## YOUR TASK
Extract and list every line that contains the word "picture".

## DATASET EXCERPT
==*==

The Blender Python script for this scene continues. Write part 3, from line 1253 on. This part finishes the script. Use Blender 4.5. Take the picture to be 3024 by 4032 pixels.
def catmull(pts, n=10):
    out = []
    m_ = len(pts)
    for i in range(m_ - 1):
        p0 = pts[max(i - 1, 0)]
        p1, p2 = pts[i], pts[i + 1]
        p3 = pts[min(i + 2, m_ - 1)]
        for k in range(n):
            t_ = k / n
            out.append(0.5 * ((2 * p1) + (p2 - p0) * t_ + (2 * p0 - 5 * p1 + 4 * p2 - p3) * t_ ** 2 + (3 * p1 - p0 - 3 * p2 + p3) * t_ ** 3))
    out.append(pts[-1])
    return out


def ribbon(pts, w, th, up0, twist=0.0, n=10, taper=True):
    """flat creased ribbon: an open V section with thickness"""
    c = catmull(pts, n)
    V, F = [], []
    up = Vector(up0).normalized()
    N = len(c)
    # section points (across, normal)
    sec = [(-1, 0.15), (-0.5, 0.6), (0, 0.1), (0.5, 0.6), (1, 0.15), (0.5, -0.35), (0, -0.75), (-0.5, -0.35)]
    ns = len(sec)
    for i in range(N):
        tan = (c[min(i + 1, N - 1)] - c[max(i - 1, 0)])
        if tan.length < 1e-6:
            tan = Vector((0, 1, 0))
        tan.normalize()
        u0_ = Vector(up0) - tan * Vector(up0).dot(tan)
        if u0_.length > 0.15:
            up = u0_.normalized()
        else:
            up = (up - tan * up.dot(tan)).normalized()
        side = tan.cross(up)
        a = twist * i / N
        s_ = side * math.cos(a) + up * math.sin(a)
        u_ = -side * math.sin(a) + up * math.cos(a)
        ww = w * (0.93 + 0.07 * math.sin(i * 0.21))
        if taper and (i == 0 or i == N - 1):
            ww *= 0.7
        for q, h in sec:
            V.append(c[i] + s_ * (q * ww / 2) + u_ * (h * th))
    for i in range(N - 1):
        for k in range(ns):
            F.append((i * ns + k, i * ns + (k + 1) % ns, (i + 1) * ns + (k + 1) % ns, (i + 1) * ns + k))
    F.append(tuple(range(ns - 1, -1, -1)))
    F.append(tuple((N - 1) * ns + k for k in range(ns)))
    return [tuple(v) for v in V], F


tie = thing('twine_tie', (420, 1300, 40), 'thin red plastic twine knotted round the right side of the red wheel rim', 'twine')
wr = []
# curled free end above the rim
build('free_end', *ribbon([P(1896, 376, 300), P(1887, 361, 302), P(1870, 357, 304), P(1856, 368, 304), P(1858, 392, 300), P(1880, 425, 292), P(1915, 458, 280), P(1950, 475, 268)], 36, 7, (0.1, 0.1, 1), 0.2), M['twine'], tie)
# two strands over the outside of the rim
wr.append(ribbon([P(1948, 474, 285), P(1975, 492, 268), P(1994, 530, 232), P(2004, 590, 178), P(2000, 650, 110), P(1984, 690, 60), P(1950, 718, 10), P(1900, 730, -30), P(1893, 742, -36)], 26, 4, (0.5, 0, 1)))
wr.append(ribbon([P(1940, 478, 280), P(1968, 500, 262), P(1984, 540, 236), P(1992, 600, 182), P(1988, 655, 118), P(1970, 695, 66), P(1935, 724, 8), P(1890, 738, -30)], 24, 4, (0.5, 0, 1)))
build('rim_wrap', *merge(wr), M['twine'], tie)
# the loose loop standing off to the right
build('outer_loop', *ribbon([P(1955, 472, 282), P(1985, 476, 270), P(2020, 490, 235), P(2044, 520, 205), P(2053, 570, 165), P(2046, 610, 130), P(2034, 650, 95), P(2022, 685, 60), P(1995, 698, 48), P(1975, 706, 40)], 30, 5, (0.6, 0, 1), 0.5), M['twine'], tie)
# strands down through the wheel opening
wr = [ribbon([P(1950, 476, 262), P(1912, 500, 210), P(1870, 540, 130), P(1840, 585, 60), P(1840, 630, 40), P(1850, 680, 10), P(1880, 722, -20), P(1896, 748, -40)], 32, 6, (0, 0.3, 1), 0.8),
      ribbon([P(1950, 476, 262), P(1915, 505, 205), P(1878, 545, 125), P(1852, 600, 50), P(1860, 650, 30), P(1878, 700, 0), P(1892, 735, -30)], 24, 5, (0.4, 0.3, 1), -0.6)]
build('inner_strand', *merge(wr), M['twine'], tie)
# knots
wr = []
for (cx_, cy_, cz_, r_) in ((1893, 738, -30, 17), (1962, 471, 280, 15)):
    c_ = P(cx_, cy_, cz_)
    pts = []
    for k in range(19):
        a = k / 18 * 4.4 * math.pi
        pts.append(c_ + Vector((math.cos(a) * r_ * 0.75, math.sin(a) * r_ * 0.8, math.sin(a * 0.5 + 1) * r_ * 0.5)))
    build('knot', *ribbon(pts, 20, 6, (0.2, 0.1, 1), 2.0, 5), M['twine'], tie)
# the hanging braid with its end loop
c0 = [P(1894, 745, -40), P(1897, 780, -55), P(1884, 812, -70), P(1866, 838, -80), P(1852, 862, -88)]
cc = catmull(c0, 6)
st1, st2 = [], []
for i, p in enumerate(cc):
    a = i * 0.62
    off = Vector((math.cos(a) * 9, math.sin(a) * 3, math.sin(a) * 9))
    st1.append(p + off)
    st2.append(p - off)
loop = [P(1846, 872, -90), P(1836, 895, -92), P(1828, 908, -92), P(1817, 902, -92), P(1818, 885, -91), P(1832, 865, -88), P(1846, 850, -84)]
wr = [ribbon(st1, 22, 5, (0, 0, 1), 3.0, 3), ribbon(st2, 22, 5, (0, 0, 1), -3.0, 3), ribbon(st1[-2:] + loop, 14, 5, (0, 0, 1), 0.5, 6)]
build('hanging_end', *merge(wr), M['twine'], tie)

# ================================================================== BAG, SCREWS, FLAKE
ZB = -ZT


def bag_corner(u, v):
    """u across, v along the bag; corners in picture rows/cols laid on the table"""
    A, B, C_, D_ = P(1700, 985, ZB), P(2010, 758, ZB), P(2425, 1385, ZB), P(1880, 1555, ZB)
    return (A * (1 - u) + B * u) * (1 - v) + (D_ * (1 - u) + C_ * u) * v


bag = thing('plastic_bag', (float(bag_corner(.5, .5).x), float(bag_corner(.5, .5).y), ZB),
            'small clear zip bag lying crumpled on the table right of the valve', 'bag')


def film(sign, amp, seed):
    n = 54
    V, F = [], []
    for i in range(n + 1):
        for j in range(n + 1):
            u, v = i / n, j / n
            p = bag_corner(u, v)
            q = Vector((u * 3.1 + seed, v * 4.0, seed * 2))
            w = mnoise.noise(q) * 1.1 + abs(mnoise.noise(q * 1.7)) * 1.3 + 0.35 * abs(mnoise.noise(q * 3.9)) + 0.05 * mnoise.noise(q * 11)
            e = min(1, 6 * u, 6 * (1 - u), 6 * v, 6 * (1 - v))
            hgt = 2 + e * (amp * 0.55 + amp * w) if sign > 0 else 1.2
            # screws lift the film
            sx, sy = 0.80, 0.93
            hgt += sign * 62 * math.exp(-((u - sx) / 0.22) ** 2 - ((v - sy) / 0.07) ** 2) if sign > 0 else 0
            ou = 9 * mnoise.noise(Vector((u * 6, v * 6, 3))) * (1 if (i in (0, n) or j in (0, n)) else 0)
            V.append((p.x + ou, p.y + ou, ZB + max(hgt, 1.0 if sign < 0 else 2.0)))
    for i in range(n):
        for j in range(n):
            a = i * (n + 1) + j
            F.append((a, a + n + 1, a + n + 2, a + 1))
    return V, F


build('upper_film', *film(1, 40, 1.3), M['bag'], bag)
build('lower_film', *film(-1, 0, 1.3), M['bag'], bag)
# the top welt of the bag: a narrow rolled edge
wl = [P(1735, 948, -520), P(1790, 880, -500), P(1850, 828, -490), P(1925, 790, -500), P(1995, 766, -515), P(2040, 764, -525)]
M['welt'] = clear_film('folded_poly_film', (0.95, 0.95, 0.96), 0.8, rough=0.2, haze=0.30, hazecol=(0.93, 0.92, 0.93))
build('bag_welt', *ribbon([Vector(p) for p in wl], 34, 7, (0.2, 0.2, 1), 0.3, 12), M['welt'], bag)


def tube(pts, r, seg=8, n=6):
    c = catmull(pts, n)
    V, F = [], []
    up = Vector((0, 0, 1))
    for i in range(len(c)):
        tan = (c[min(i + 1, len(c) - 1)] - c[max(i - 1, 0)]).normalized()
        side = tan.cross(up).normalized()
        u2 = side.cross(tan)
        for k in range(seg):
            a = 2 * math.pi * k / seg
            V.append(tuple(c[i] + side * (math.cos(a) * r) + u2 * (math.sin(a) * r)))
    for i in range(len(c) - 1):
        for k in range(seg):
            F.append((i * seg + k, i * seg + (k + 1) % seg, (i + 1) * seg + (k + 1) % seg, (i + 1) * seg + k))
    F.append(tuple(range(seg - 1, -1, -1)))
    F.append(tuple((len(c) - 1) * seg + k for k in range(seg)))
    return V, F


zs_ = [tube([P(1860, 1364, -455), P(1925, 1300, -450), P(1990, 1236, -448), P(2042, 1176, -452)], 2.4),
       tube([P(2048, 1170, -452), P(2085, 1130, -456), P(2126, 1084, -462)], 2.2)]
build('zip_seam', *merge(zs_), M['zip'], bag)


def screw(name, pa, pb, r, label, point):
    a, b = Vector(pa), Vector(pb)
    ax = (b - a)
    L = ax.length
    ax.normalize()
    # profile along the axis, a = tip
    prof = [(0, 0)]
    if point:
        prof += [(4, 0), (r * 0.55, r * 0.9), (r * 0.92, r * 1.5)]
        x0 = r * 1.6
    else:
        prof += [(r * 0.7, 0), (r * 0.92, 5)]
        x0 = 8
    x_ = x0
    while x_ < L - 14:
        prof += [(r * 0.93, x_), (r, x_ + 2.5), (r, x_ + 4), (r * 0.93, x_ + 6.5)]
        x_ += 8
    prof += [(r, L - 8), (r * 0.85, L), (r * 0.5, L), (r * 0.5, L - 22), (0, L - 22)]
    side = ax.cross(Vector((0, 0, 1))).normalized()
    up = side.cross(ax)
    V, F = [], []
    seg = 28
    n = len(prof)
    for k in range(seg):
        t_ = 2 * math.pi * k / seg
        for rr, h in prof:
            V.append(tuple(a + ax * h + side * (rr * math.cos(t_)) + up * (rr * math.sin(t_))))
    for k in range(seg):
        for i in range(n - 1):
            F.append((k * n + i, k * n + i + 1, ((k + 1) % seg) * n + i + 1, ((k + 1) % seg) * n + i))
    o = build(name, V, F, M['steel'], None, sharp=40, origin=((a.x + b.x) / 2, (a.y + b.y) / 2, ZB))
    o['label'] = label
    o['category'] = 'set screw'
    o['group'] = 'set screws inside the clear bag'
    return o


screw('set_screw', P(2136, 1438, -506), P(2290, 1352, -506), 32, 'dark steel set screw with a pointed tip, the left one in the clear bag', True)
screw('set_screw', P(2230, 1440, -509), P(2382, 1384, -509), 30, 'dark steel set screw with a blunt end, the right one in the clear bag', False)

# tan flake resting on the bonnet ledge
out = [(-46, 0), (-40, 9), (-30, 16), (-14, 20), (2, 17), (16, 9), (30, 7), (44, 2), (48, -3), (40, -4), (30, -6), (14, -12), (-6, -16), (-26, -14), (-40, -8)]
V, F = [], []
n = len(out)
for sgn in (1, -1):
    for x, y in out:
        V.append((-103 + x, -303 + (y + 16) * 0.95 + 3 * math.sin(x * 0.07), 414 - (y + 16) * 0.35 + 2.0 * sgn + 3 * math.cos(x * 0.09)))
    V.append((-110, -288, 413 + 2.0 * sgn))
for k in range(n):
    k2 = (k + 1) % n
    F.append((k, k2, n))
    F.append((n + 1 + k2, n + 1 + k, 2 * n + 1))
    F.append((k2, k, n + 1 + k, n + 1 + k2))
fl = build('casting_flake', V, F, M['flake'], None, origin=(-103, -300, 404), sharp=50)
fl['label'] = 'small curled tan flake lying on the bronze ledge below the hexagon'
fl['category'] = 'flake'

==*==

## REPLY TO THE EXERCISE
The Blender Python script for this scene continues. Write part 3, from line 1253 on. This part finishes the script. Use Blender 4.5. Take the picture to be 3024 by 4032 pixels.
    """u across, v along the bag; corners in picture rows/cols laid on the table"""